A Columnist Wonders: Can Congress Do Its Job?

Jack Pratt is Chemicals Campaign Director

“It’s not that members of Congress don’t work hard…yet they regularly manage to avoid accomplishing anything even on those matters on which they overwhelmingly agree,” observed Melinda Hennebergert this morning in Bloomberg Politics.

She was talking, in part, about the new bill to reform America’s broken chemical safety law. Everyone agrees the current system is a national disgrace, preventing the EPA from banning even known carcinogens like asbestos. Yet there’s fierce opposition to the only legislative vehicle that could successfully change things.

Hennebergert notes that some opponents to the bill, which has co-sponsors across the ideological and partisan spectrum, object to the fact that it is a compromise necessary to pass Congress. She calls it the “half-a-loaf or none conundrum” and says that “in the increasingly rare cases of bipartisan agreement, paralyzing pushback” now seems inevitable.

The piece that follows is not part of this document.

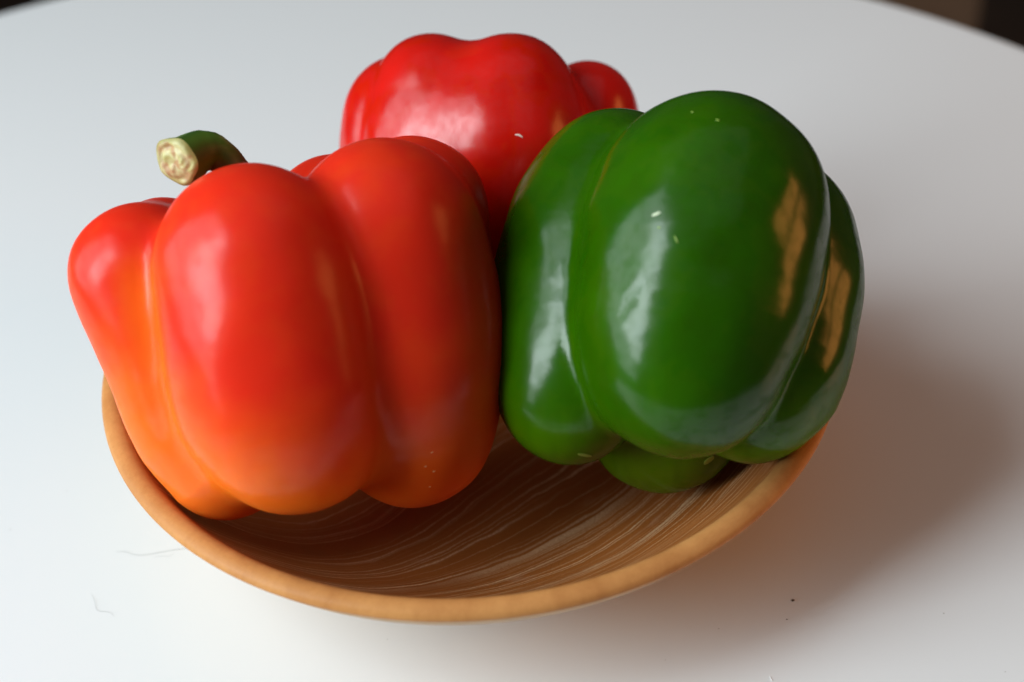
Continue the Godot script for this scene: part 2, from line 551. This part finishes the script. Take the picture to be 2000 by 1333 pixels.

Her frustration is clear, especially since “it has already been 26 years since any environmental bill of this magnitude (1990’s Clean Air Act) has passed.”

She notes that some opponents of the bill favor alternative legislation – a bill without bipartisan sponsors or the compromises necessary to gain traction. It’s an all or nothing approach and, with it, “nothing is just what citizens may get.”

The question is, can Congress prove her wrong and get something big done to protect public health and the environment?